Es tradición de la Iglesia rezar a mediodía a la Bienaventurada
Virgen María, recordando con gozo su pronta aceptación de la invitación del
Señor para ser la madre de Dios.
Fue una invitación que la turbó y que apenas si pudo comprender.
Fue el signo de que Dios había elegido a su humilde sierva, para cooperar con
Él en su tarea de salvación. Cómo nos alegramos por su generosa respuesta. A
través de su “sí”, la esperanza de los siglos se ve cumplida, y Aquél a quien
Israel esperaba desde antiguo entra en el mundo, entra en nuestra historia.

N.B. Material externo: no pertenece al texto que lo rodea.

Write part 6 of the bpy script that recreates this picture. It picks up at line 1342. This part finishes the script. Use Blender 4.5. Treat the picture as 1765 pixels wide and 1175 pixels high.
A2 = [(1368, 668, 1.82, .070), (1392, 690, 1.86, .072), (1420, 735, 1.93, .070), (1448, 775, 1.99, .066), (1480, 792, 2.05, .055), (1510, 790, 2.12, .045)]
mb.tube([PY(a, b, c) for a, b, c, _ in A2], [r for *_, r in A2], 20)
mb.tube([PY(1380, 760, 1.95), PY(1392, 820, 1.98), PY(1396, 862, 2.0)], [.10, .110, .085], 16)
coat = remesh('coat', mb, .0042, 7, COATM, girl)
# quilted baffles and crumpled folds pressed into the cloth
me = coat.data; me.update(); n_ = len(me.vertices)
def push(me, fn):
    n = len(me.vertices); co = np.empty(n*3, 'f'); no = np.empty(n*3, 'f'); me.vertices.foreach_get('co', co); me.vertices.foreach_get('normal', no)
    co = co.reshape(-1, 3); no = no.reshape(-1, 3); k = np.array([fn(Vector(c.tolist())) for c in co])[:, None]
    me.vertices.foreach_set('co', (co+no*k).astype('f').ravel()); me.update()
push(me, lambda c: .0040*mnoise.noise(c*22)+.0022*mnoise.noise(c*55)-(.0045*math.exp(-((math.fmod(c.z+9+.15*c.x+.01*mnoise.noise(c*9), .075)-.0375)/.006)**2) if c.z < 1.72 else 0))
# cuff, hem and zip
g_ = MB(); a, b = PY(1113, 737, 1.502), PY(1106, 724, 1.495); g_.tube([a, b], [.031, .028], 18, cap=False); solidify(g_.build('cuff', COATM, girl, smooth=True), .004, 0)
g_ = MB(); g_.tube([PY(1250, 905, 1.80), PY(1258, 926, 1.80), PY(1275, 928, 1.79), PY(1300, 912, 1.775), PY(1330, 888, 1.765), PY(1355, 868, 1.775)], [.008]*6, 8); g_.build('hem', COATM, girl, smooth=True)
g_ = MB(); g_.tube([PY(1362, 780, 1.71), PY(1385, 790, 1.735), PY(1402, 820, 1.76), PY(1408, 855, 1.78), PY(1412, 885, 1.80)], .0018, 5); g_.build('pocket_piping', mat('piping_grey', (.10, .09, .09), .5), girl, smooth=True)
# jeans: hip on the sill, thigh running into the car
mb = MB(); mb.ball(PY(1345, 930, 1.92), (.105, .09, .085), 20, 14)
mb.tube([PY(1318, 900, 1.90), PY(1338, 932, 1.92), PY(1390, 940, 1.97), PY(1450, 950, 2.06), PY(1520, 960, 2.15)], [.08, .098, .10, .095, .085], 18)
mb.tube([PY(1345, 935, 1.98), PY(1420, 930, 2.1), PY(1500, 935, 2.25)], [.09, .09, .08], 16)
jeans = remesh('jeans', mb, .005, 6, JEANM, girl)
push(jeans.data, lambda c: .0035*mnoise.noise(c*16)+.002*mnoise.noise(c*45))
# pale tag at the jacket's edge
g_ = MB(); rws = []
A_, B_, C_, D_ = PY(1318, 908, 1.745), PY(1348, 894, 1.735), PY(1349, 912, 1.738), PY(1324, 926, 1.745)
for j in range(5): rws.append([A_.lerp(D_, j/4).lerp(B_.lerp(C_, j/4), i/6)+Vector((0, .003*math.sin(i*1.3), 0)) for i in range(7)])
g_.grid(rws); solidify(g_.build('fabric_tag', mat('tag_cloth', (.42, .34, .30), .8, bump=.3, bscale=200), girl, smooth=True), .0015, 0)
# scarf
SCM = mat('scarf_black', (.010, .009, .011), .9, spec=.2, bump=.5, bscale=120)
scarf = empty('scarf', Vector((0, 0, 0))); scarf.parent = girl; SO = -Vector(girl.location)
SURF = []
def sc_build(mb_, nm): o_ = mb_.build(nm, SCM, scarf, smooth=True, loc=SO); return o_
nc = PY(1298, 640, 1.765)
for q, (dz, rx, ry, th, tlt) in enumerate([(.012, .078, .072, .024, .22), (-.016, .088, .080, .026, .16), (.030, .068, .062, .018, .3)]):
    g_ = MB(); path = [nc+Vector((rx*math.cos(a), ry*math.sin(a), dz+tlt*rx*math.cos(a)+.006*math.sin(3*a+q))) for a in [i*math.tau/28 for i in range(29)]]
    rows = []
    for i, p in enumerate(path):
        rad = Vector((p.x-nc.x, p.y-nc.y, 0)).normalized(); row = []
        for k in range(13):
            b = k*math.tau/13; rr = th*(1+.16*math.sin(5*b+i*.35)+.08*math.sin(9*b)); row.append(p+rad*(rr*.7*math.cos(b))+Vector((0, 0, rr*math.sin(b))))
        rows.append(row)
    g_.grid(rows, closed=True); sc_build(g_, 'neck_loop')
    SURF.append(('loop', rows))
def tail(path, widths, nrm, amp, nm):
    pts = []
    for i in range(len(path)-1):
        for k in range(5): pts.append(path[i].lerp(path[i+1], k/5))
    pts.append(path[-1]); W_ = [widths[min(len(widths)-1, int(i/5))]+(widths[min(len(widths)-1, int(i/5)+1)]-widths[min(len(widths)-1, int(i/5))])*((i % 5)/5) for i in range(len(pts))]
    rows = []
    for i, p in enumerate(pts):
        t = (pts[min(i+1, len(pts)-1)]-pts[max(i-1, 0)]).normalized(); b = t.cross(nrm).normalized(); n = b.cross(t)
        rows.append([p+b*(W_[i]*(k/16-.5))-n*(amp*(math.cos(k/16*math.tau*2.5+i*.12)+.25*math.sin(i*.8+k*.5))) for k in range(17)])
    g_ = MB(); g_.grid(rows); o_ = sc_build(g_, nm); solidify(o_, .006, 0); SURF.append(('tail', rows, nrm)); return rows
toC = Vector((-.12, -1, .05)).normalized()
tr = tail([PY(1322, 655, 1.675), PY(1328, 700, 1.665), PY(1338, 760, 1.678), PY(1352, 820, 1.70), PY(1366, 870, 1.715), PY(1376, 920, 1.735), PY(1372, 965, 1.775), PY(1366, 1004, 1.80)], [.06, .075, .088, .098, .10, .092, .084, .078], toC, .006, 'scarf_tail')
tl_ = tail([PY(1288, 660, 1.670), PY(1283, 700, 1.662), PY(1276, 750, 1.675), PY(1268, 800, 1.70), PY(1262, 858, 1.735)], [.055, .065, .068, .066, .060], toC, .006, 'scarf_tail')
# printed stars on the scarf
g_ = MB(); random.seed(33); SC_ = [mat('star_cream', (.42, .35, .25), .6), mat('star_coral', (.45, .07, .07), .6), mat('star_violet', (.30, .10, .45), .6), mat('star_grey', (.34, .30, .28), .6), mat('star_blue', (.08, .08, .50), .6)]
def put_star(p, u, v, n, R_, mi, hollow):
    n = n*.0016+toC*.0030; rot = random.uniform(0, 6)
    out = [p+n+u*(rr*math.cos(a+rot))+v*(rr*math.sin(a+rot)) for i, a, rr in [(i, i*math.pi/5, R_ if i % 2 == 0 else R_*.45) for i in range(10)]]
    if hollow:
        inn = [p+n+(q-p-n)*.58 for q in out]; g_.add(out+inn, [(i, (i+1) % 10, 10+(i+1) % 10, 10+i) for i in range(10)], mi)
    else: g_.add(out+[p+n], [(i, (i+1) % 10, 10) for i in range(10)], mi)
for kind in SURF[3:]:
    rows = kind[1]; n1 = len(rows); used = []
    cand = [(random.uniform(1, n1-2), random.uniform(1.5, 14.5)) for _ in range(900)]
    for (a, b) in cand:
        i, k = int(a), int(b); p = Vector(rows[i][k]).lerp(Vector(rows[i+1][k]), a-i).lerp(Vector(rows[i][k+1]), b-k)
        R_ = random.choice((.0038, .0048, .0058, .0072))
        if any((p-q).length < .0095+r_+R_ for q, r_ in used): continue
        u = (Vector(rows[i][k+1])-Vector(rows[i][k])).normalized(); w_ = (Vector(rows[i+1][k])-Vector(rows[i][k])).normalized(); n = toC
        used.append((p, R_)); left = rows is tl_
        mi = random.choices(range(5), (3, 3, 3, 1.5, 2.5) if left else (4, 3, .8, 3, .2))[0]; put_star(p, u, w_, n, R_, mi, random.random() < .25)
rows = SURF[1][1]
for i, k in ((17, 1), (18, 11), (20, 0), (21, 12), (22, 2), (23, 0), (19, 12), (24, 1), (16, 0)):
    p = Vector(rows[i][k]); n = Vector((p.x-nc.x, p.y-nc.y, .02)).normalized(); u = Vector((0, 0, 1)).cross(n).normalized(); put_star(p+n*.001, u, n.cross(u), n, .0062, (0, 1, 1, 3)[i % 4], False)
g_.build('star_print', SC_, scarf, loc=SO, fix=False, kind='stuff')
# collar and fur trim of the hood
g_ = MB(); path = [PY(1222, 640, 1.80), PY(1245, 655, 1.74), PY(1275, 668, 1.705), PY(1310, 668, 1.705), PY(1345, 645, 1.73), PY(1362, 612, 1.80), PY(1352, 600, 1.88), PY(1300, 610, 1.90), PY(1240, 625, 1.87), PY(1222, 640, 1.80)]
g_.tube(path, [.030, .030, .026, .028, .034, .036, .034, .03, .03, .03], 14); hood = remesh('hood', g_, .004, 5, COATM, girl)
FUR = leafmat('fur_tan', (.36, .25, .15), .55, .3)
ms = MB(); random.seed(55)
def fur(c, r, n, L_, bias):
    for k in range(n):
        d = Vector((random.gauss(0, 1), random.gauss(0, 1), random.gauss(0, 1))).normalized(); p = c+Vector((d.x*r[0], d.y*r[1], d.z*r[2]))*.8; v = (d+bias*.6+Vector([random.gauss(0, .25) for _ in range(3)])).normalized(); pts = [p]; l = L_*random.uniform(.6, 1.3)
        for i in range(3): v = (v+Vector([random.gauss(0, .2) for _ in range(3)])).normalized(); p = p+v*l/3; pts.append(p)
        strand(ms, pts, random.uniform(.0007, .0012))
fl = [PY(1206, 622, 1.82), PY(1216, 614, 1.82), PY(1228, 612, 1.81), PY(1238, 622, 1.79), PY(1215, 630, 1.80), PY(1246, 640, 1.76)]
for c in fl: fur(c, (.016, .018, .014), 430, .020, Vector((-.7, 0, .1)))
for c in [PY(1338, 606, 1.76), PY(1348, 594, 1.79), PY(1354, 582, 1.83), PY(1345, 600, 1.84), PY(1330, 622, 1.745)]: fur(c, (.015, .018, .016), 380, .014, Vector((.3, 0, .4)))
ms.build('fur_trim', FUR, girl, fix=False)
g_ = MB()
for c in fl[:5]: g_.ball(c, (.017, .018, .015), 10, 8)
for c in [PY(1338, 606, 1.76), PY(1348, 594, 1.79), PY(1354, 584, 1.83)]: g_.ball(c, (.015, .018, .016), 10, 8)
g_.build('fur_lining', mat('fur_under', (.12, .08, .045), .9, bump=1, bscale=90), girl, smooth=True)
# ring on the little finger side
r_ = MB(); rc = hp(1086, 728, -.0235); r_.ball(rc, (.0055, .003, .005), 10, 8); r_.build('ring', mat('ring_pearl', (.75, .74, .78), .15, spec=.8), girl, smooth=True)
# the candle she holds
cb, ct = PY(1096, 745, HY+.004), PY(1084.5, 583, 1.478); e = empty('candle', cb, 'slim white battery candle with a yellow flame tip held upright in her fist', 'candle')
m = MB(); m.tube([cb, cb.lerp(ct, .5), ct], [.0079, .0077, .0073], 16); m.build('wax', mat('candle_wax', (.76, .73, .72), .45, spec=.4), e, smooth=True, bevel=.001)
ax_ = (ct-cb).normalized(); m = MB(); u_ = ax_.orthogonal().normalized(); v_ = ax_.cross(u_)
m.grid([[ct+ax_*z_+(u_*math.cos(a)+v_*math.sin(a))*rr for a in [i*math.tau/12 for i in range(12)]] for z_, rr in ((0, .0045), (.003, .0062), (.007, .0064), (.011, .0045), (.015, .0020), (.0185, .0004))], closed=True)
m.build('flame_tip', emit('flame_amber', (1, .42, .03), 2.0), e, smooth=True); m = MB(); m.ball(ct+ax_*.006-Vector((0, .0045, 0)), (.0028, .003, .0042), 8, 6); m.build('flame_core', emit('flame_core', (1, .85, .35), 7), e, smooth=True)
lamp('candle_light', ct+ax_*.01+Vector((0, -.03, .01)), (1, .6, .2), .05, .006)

Acerca de Él, el ángel había anunciado que su Reino no tendría fin (cf. Lc
1,33).
Alrededor de treinta años más tarde, debió de ser duro mantener
viva esta esperanza cuando María lloraba al pie de la cruz. Parecía que las
fuerzas de las tinieblas acabarían por imponerse.
Y con todo, en su interior, ella recordaba las palabras del
ángel. Incluso en medio de la desolación del Sábado Santo, la certeza de la
esperanza la sostiene hasta la alegría de la mañana de Pascua.
Y así nosotros, sus hijos, vivimos con la misma esperanza
confiada de que la Palabra hecha carne en el seno de María nunca nos
abandonará. Él, el Hijo de Dios y el Hijo de María, fortalece la comunión que
nos une, para que podamos ser así testigos de Él y del poder de su amor que
sana y reconcilia.
Me gustaría ahora decir algunas palabras en polaco en la feliz
circunstancia de la beatificación hoy de Jerzy Popiełuszko, sacerdote y mártir.
Envío un cordial saludo a la Iglesia en Polonia, que hoy se
alegra con la elevación a los altares del Padre Jerzy Popieluszko. Su celoso
servicio y su martirio son un signo especial del triunfo del bien sobre el mal.
Que su ejemplo e intercesión incremente la entrega de los sacerdotes y avive la
caridad en los fieles.
Imploremos ahora la intercesión de María, nuestra Madre, por
cada uno de nosotros, por el pueblo de Chipre, y por la Iglesia de Medio
Oriente, con Cristo, su Hijo, el Príncipe de la Paz.